* begin Information shown *

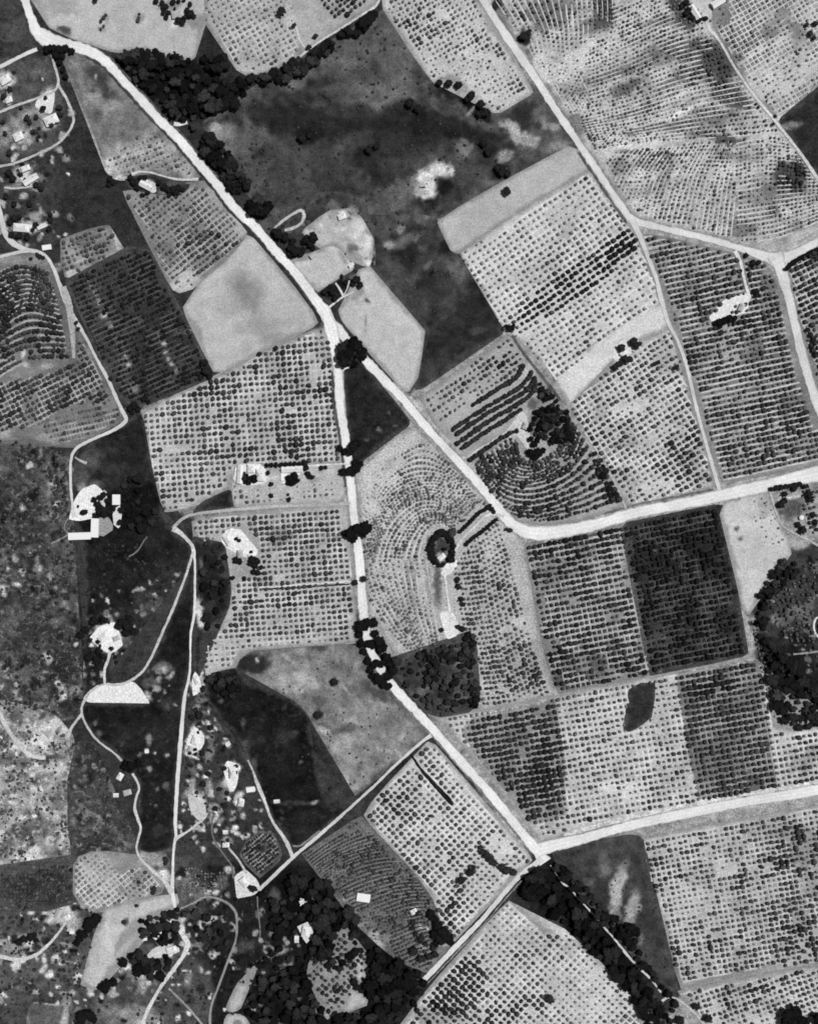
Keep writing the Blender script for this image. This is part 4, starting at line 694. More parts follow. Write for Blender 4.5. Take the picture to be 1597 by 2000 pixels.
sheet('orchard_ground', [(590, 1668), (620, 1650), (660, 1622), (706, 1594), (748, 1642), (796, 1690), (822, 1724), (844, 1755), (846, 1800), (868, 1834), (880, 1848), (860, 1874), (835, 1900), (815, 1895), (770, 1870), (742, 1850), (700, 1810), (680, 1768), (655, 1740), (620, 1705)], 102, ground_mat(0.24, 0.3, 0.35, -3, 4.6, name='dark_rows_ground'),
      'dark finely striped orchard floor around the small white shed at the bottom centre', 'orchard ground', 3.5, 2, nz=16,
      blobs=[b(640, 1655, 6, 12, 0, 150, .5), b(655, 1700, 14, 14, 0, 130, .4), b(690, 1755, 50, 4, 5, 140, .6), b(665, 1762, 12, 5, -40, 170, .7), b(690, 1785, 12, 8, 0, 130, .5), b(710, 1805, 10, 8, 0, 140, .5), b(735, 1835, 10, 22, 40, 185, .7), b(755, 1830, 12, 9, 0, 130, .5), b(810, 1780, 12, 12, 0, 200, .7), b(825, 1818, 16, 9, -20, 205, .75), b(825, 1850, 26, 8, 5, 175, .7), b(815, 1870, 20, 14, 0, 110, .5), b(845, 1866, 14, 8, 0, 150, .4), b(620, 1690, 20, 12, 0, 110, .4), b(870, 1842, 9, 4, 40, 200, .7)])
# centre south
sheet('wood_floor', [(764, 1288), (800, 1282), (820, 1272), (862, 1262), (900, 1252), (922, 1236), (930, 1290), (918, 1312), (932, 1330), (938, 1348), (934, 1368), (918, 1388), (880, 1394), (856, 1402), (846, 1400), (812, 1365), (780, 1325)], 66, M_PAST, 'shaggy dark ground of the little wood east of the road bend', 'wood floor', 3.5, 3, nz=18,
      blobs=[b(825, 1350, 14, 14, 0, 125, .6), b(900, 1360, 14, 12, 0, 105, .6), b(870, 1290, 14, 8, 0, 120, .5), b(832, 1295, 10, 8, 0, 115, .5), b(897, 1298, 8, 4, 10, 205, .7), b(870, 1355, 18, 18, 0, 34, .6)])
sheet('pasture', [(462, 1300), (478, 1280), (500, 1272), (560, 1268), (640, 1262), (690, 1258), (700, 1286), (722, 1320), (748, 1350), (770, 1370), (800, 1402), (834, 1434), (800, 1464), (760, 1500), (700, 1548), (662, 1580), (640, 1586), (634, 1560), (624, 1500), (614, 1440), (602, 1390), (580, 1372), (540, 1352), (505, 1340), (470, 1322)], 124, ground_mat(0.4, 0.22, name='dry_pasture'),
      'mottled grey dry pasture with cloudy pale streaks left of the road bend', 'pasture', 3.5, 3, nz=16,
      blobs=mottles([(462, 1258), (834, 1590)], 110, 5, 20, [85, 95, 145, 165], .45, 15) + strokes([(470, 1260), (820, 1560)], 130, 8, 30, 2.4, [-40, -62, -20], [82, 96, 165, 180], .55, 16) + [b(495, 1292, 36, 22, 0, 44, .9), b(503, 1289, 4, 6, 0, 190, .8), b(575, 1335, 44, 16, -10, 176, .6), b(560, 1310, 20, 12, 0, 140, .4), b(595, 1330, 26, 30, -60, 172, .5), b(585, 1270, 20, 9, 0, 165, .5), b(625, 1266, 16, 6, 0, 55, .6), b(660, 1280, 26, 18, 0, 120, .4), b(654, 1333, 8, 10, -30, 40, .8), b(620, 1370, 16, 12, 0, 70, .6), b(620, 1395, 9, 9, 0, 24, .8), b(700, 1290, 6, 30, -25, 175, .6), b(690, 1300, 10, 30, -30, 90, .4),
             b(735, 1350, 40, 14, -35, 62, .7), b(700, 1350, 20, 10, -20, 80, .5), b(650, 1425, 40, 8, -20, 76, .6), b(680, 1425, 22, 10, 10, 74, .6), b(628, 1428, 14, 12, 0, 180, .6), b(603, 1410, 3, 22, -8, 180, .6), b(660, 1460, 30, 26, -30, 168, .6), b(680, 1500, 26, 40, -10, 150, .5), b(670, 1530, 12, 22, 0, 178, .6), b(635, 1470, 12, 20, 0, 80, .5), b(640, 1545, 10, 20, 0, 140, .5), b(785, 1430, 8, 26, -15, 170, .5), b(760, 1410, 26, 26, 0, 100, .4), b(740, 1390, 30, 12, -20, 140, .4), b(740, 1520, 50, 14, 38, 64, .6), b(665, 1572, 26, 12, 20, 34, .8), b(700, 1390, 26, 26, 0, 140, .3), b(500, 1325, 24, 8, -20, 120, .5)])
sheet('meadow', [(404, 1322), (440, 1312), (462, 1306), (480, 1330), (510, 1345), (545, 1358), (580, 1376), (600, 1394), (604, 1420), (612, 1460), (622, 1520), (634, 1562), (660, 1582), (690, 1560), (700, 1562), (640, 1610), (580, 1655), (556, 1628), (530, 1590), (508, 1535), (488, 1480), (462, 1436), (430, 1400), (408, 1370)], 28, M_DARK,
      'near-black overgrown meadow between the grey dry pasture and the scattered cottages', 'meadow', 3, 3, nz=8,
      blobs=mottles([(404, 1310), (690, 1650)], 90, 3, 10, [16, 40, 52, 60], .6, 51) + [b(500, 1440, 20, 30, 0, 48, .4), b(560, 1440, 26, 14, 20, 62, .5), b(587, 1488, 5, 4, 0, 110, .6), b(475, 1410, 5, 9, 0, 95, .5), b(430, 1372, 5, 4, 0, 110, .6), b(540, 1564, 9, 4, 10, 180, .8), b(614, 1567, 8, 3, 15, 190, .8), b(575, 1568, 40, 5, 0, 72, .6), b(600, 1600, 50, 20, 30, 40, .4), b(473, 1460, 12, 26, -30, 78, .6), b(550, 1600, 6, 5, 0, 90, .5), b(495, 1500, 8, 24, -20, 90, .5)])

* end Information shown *
* begin Information shown *

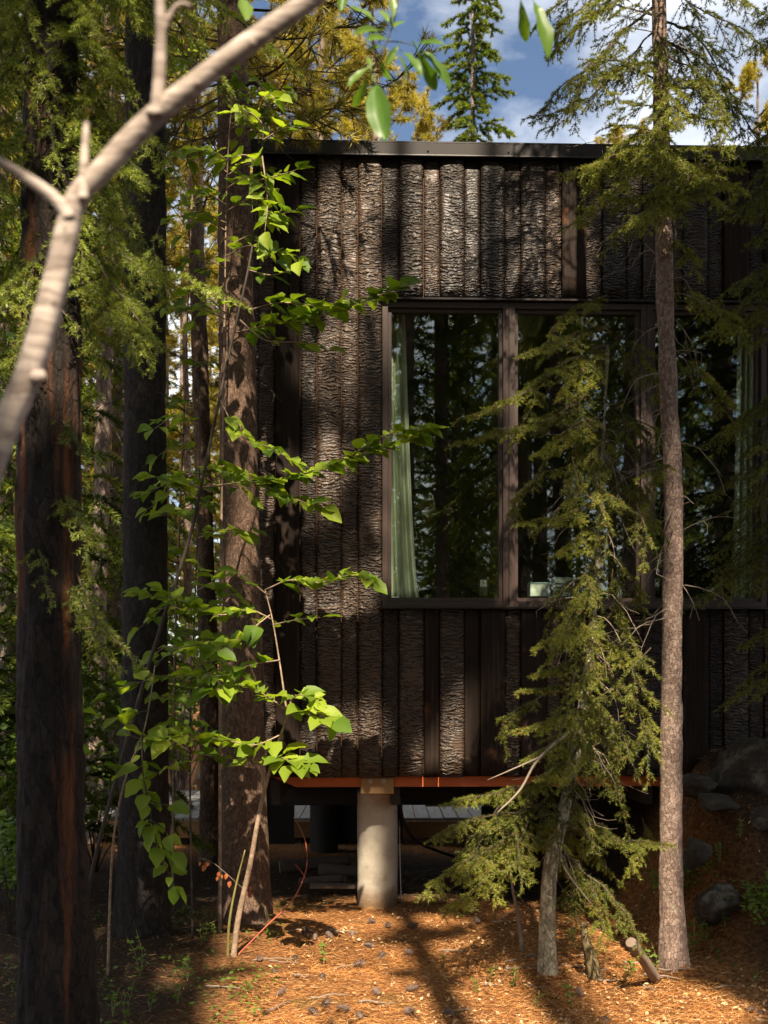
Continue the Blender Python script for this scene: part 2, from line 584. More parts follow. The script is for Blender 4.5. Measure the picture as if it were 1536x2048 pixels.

* end Information shown *

*Your goal*:
Every line that holds the word "follow" should be extracted.

*Task output*:
Keep writing the Blender script for this image. This is part 4, starting at line 694. More parts follow. Write for Blender 4.5. Take the picture to be 1597 by 2000 pixels.
Continue the Blender Python script for this scene: part 2, from line 584. More parts follow. The script is for Blender 4.5. Measure the picture as if it were 1536x2048 pixels.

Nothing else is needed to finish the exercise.